My intent was that my spouse and many others have chosen to take on something that would scare most away. He is my make or break guy. In MY respectful opinion, the spouses take on the hardest part. If I were the spouse I would probably disagree with me.
I will say the casualty notification I did was the hardest thing I've ever done and I wouldn't wish that on anyone. The Chaplain who accompanied me has done 17 of them. Maybe that is the hardest job and certainly out of the norm.
I guess all I'm say is that when I say that or someone else does, it isn't patronizing. It is tremendous respect and gratitude.
However, I think it's a totally different thing for a service member to be grateful to their spouse and respect the sacrifices they've made by saying that being a spouse is "the hardest job in the military" compared to a dependent who is self-proclaiming they have the hardest job. Do you see the difference? My FI can tell me that I have the hardest job, and I'll smile and thank you and demure from the compliment, but if I heard a spouse tell me that they had the hardest job, I'd think they weren't respecting the sacrifices the service members themselves make.

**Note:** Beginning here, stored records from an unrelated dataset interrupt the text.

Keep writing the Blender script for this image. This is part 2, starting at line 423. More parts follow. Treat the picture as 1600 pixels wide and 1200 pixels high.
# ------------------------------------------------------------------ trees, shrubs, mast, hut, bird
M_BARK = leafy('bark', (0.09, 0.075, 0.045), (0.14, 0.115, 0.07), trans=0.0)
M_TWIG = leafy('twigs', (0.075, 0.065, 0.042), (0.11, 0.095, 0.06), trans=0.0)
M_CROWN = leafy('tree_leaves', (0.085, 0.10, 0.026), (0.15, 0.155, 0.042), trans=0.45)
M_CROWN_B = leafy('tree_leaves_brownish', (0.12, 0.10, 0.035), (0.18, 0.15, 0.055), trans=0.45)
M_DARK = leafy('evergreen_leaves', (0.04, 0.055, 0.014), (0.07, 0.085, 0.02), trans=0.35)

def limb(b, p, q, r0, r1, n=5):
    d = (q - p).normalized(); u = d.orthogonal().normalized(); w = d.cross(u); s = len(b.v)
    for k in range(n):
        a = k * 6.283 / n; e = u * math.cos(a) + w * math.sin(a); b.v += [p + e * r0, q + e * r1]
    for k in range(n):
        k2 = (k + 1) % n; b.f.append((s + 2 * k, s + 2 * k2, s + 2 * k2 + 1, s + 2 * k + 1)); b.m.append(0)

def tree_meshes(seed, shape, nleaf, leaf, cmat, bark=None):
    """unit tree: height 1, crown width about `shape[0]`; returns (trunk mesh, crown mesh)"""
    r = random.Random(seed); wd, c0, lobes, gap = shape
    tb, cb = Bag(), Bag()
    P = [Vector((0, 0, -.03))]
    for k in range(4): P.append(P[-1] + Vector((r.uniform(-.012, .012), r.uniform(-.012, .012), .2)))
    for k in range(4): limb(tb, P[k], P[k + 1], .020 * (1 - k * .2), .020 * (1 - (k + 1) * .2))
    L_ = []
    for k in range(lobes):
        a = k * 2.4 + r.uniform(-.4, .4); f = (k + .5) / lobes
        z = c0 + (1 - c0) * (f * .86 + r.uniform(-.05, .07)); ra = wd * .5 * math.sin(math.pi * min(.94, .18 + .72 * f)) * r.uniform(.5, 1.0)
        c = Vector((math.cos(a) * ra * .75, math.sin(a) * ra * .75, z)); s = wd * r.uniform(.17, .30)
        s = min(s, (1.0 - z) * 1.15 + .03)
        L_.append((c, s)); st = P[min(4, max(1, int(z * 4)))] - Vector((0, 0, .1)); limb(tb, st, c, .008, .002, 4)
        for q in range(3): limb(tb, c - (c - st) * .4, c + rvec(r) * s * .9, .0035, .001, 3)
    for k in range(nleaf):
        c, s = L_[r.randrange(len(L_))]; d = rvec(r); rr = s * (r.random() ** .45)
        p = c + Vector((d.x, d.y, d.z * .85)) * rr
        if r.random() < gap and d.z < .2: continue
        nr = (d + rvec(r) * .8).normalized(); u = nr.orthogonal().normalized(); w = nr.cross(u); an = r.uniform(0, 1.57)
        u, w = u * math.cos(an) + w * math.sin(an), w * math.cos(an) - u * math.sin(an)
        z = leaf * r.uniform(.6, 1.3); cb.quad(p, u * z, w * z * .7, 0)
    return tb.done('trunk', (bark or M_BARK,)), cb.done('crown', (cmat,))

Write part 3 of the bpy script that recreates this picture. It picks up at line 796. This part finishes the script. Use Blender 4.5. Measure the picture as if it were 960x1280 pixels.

[QUOTE]kmmssg, I think it's really sweet that you think your spouse has a harder job being your spouse than your own job. And I think it's perfectly right and suiting that you appreciate him - I would hope my FI thinks it's harder doing what I do so he appreciates me and the sacrificies and compromises I've made and will continue making. However, I think it's a totally different thing for a service member to be grateful to their spouse and respect the sacrifices they've made by saying that being a spouse is "the hardest job in the military" compared to a dependent who is self-proclaiming they have the hardest job. Do you see the difference? My FI can tell me that I have the hardest job, and I'll smile and thank you and demure from the compliment, but if I heard a spouse tell me that they had the hardest job, I'd think they weren't respecting the sacrifices the service members themselves make.
Posted by calindi[/QUOTE]
I couldn't agree with you more on that! I guess I might side-eye a spouse who self-proclaimed that. I totally get what you are saying.